Hoping for 2 inches! (3:49)

Right on time, rain and sleet have switched to snow with NICE flakes...

How we get our 3-7 if its going to happen.


Snap shot of radar. 


Link to live radar-- watch this evolve. 

Mid day updated **edit**

Sleet mixing in Ferrum to Roanoke to NRV, marching east. Snow not far behind.

No changes to snow totals--- Low side near 460 is 2-3 inches, if switch is early and good banding, 5,6 is possible.

Link to NWS RNK Radar--

http://radar.weather.gov/radar.php?rid=FCX&product=NCR&overlay=11101111&loop=yes


Reports of sleet and thunder in Grenta. Extreme vertical motion changes places to the DUE south of Lynchburg to sleet.

The Fast and Furious- My final outlook.



Simulated radar view-- not often we see YELLOW returns for snowfall. 
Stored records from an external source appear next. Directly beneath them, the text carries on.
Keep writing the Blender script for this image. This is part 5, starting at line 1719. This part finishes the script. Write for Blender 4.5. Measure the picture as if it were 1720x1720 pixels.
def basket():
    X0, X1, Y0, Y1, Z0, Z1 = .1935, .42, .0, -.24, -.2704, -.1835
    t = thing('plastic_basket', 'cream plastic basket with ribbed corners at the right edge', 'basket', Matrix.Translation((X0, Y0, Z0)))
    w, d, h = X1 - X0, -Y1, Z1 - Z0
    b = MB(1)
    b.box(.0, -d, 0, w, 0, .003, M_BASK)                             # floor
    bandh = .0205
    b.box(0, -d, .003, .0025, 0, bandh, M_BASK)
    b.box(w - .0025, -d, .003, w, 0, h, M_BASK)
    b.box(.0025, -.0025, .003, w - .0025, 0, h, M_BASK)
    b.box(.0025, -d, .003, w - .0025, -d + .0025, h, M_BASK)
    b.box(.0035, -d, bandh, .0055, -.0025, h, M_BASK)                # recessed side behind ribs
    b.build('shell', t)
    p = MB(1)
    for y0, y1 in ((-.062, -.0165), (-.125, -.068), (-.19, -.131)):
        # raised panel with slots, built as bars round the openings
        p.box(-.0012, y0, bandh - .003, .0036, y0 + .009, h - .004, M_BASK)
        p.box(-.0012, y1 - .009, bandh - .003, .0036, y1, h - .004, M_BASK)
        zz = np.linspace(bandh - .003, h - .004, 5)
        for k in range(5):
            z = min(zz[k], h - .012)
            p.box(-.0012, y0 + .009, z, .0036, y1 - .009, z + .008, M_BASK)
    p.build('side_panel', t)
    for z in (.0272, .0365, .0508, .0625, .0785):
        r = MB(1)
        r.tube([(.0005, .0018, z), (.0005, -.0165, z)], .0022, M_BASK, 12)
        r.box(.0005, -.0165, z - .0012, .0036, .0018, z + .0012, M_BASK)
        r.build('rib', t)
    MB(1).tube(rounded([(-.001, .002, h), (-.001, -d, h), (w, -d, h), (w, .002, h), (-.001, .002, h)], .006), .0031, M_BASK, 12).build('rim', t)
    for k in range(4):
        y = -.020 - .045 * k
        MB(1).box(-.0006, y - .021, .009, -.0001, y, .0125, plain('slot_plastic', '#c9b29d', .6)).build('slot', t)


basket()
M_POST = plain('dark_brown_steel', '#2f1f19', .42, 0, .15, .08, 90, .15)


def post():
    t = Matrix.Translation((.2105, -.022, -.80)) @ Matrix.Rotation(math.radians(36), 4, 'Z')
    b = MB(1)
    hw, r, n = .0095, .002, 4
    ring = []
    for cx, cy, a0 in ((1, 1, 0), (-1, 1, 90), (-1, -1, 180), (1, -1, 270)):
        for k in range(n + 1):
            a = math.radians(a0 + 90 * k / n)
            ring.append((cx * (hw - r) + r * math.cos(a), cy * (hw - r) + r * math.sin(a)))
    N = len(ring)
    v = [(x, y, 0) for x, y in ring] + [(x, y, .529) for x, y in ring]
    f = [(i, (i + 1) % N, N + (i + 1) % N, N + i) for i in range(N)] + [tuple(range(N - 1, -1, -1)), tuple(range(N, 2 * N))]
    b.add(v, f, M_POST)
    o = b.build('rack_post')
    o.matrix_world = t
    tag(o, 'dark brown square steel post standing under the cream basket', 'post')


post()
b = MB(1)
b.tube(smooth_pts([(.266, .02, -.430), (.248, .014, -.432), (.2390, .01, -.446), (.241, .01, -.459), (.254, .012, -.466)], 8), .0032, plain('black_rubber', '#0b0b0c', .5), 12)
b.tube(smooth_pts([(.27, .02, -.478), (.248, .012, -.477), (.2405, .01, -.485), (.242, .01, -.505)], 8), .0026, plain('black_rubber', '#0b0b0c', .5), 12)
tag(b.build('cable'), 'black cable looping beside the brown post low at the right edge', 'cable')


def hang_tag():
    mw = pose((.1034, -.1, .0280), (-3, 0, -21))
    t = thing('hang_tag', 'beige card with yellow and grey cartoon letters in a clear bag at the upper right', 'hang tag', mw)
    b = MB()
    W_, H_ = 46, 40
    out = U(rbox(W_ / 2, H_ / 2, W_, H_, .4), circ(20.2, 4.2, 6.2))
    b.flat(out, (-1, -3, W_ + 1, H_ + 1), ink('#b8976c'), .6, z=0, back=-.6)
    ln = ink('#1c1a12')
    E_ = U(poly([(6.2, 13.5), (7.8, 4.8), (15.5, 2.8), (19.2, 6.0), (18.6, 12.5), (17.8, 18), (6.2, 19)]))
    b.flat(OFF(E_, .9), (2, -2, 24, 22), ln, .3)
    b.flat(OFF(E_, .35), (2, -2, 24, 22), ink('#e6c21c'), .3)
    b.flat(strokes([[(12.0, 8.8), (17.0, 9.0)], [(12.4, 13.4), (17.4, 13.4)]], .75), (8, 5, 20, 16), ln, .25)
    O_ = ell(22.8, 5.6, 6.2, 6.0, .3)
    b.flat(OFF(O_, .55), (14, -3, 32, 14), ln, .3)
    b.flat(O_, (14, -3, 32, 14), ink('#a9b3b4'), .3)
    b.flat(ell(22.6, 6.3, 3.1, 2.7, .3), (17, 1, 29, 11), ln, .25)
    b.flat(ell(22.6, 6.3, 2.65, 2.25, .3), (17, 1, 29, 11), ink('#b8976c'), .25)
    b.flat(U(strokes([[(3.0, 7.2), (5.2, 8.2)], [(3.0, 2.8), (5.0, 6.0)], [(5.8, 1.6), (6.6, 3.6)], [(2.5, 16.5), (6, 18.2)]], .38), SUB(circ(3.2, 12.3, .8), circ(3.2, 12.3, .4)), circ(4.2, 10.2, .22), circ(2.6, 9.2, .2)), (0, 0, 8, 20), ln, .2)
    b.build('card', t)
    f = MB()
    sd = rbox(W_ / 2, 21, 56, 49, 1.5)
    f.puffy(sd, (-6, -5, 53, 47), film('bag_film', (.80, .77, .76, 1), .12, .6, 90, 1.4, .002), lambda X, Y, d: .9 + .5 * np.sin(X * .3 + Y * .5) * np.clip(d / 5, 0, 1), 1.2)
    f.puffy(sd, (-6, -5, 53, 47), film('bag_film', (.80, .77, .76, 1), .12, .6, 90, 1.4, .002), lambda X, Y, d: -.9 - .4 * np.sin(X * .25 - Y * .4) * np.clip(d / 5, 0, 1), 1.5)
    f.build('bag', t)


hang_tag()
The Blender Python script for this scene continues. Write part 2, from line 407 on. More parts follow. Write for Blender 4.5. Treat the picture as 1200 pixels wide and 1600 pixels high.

Having a first grade daughter, I've been watching the schools close today. Likely a good call because although I expect the snow holds off to between 12 and 2 in Lynchburg, any slight change could make this very bad. I do my best to be objective and not hype-- keep track of me on twitter, facebook or this blog. If your school doesn't cancel, and you have the means, get your child home by 1 PM, get yourself off the roads. 4-5 inches isn't a huge amount of snow but 4-5 inches that falls in 2 hours is a huge deal. That's blinding snowfall rates and the roads will be a MESS.  If you can't do that, plan on working late and driving home 7 ish when the road crews have had time to clear things up. I can not stress enough how rough travel will be in that 2pm to 5pm window .If you have friends and family up towards DC to Philly, they are going to get BLITZED with 6-10 inches (local maxes of 12 very possible), most falling in 4-5 hours.

Winds are a little gusty as I type-- coming out the NE at 10 w gusts to 20. Hatteras Light house has winds gusting over 50, inferring the coastal low starting to crank and when the upper air support reaches east of the Appies, this thing really blows up. I've made a new map to show better how this plays out. This is akin to tracking a severe thunderstorm.

final call-- Fast and Furious, best snows fall in 2-3 hours.